--- Task to carry out ---
Your task is to print all of the data word for word.
───── Data lines
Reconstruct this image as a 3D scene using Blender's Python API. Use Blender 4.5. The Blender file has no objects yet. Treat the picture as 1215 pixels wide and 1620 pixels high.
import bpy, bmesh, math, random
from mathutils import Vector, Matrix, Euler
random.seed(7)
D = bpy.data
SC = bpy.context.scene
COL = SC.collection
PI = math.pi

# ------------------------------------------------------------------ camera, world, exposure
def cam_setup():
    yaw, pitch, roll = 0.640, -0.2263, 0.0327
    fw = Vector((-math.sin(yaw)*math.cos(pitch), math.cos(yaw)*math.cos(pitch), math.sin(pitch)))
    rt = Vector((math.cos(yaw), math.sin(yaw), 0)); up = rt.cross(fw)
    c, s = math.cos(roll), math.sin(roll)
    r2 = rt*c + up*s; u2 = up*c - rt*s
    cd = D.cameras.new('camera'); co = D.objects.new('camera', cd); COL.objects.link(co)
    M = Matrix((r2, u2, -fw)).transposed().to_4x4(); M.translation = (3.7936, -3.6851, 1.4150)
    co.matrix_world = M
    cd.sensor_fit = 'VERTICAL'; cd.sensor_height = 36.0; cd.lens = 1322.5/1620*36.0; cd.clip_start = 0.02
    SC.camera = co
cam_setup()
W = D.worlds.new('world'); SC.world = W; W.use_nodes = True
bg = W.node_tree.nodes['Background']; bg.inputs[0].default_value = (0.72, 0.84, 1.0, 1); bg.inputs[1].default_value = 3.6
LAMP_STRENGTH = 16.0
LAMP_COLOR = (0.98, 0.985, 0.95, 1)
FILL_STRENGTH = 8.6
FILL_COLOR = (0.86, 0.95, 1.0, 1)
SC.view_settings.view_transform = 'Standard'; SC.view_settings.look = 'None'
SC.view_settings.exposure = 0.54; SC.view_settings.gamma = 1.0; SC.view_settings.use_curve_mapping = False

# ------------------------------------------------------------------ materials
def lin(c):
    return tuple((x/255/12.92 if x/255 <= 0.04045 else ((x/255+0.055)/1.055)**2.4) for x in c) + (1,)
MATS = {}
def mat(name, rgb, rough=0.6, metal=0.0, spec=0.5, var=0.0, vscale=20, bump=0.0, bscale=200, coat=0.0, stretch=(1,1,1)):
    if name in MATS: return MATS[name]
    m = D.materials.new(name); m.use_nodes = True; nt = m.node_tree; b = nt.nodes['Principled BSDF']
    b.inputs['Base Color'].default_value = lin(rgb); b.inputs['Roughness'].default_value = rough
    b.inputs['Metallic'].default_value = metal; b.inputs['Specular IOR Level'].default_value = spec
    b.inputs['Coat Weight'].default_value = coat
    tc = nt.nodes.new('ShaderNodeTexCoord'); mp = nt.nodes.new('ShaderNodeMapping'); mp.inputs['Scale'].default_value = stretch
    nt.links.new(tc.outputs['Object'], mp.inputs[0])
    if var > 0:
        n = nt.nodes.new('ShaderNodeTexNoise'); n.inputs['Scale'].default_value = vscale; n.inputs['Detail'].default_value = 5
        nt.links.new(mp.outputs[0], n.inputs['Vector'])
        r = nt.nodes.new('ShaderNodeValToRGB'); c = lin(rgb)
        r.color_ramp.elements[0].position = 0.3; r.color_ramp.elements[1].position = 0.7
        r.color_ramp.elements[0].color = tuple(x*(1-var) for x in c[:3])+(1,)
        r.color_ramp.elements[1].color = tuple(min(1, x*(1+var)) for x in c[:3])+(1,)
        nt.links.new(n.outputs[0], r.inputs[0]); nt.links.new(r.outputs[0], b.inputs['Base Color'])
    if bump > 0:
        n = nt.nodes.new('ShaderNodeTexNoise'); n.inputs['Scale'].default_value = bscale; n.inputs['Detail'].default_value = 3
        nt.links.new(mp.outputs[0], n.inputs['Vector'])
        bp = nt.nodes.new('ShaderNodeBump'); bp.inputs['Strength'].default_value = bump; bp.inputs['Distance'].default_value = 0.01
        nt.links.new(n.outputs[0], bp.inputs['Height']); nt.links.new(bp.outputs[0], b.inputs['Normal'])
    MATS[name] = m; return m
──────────
--- The answer ---
Reconstruct this image as a 3D scene using Blender's Python API. Use Blender 4.5. The Blender file has no objects yet. Treat the picture as 1215 pixels wide and 1620 pixels high.
import bpy, bmesh, math, random
from mathutils import Vector, Matrix, Euler
random.seed(7)
D = bpy.data
SC = bpy.context.scene
COL = SC.collection
PI = math.pi

# ------------------------------------------------------------------ camera, world, exposure
def cam_setup():
    yaw, pitch, roll = 0.640, -0.2263, 0.0327
    fw = Vector((-math.sin(yaw)*math.cos(pitch), math.cos(yaw)*math.cos(pitch), math.sin(pitch)))
    rt = Vector((math.cos(yaw), math.sin(yaw), 0)); up = rt.cross(fw)
    c, s = math.cos(roll), math.sin(roll)
    r2 = rt*c + up*s; u2 = up*c - rt*s
    cd = D.cameras.new('camera'); co = D.objects.new('camera', cd); COL.objects.link(co)
    M = Matrix((r2, u2, -fw)).transposed().to_4x4(); M.translation = (3.7936, -3.6851, 1.4150)
    co.matrix_world = M
    cd.sensor_fit = 'VERTICAL'; cd.sensor_height = 36.0; cd.lens = 1322.5/1620*36.0; cd.clip_start = 0.02
    SC.camera = co
cam_setup()
W = D.worlds.new('world'); SC.world = W; W.use_nodes = True
bg = W.node_tree.nodes['Background']; bg.inputs[0].default_value = (0.72, 0.84, 1.0, 1); bg.inputs[1].default_value = 3.6
LAMP_STRENGTH = 16.0
LAMP_COLOR = (0.98, 0.985, 0.95, 1)
FILL_STRENGTH = 8.6
FILL_COLOR = (0.86, 0.95, 1.0, 1)
SC.view_settings.view_transform = 'Standard'; SC.view_settings.look = 'None'
SC.view_settings.exposure = 0.54; SC.view_settings.gamma = 1.0; SC.view_settings.use_curve_mapping = False

# ------------------------------------------------------------------ materials
def lin(c):
    return tuple((x/255/12.92 if x/255 <= 0.04045 else ((x/255+0.055)/1.055)**2.4) for x in c) + (1,)
MATS = {}
def mat(name, rgb, rough=0.6, metal=0.0, spec=0.5, var=0.0, vscale=20, bump=0.0, bscale=200, coat=0.0, stretch=(1,1,1)):
    if name in MATS: return MATS[name]
    m = D.materials.new(name); m.use_nodes = True; nt = m.node_tree; b = nt.nodes['Principled BSDF']
    b.inputs['Base Color'].default_value = lin(rgb); b.inputs['Roughness'].default_value = rough
    b.inputs['Metallic'].default_value = metal; b.inputs['Specular IOR Level'].default_value = spec
    b.inputs['Coat Weight'].default_value = coat
    tc = nt.nodes.new('ShaderNodeTexCoord'); mp = nt.nodes.new('ShaderNodeMapping'); mp.inputs['Scale'].default_value = stretch
    nt.links.new(tc.outputs['Object'], mp.inputs[0])
    if var > 0:
        n = nt.nodes.new('ShaderNodeTexNoise'); n.inputs['Scale'].default_value = vscale; n.inputs['Detail'].default_value = 5
        nt.links.new(mp.outputs[0], n.inputs['Vector'])
        r = nt.nodes.new('ShaderNodeValToRGB'); c = lin(rgb)
        r.color_ramp.elements[0].position = 0.3; r.color_ramp.elements[1].position = 0.7
        r.color_ramp.elements[0].color = tuple(x*(1-var) for x in c[:3])+(1,)
        r.color_ramp.elements[1].color = tuple(min(1, x*(1+var)) for x in c[:3])+(1,)
        nt.links.new(n.outputs[0], r.inputs[0]); nt.links.new(r.outputs[0], b.inputs['Base Color'])
    if bump > 0:
        n = nt.nodes.new('ShaderNodeTexNoise'); n.inputs['Scale'].default_value = bscale; n.inputs['Detail'].default_value = 3
        nt.links.new(mp.outputs[0], n.inputs['Vector'])
        bp = nt.nodes.new('ShaderNodeBump'); bp.inputs['Strength'].default_value = bump; bp.inputs['Distance'].default_value = 0.01
        nt.links.new(n.outputs[0], bp.inputs['Height']); nt.links.new(bp.outputs[0], b.inputs['Normal'])
    MATS[name] = m; return m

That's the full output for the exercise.